Metal fence set up along Contra Fossa

CORFU. The visible weakening of the wall — part of which collapsed onto NAOK in the 1970s — led to the urgent installation of a metal fence along its entire length, reaching all the way to the palace and the People’s Garden.
Memories of the wall’s collapse above NAOK have been revived as the structural problems worsen along its entire length. That’s why fence has now been installed along the top of the wall — from the Aktaion, through Bosketo, all the way to Mandrakina. This prevents visitors from approaching the parapet, since they risk falling into the void: the old iron railings have bent outward, destabilised by the wall itself, which is now in danger of collapsing.
It’s worth recalling that the first to “depart” was the founder of the Ionian Academy, Guilford — his statue was moved so that it wouldn’t slide down toward the Contra Fossa.
Even so, crowds of visitors keep coming and going through the fortress, admiring it, while the buses — which, according to traffic regulations in force for decades (and again this year), are only supposed to drop people off, not park — remain there constantly and permanently.
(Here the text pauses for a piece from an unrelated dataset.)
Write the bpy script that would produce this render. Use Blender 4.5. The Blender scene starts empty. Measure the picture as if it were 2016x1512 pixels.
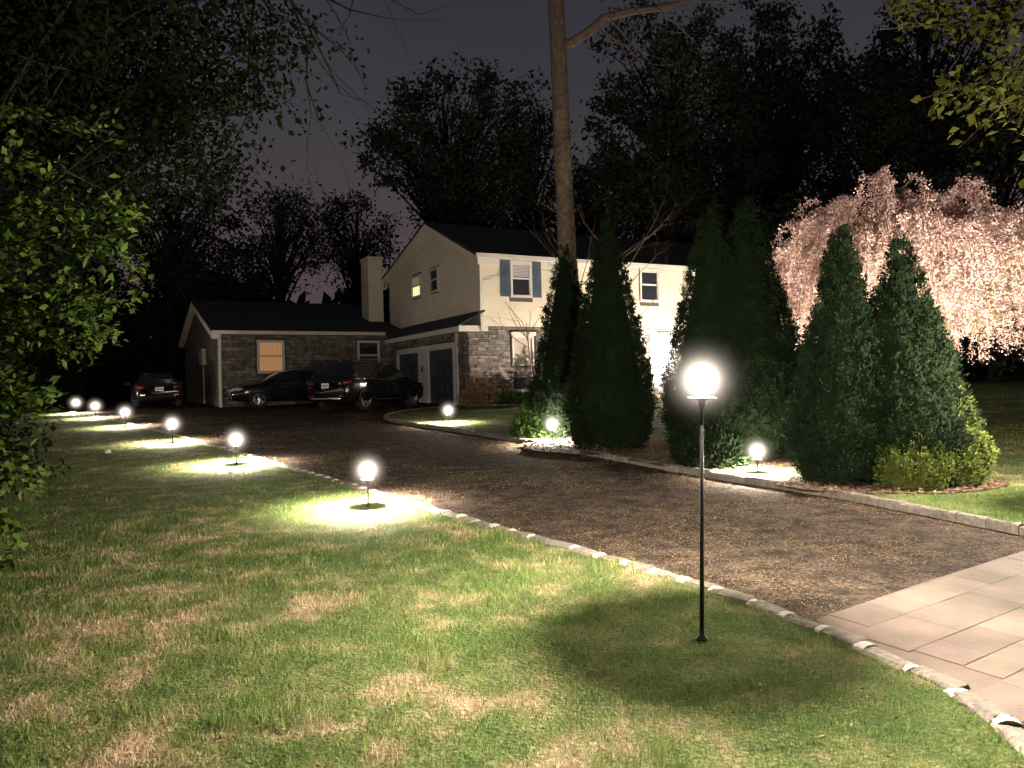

Thus they form a kind of third moat, together with the dry one (where the abandoned underground hall of the summit is located) and the Contra Fossa. It’s a bus-moat now, hiding the collapsing slopes beneath it!
Everything needs a kind of fig leaf. After all, that’s exactly the role artists assigned to it during the Renaissance — to cover the sensitive parts!
Sources from the Ephorate of Antiquities have given assurances that halting the collapse and restoring these slopes as well is a project included in the master plan for the medieval fortifications, which will be funded by ESPA.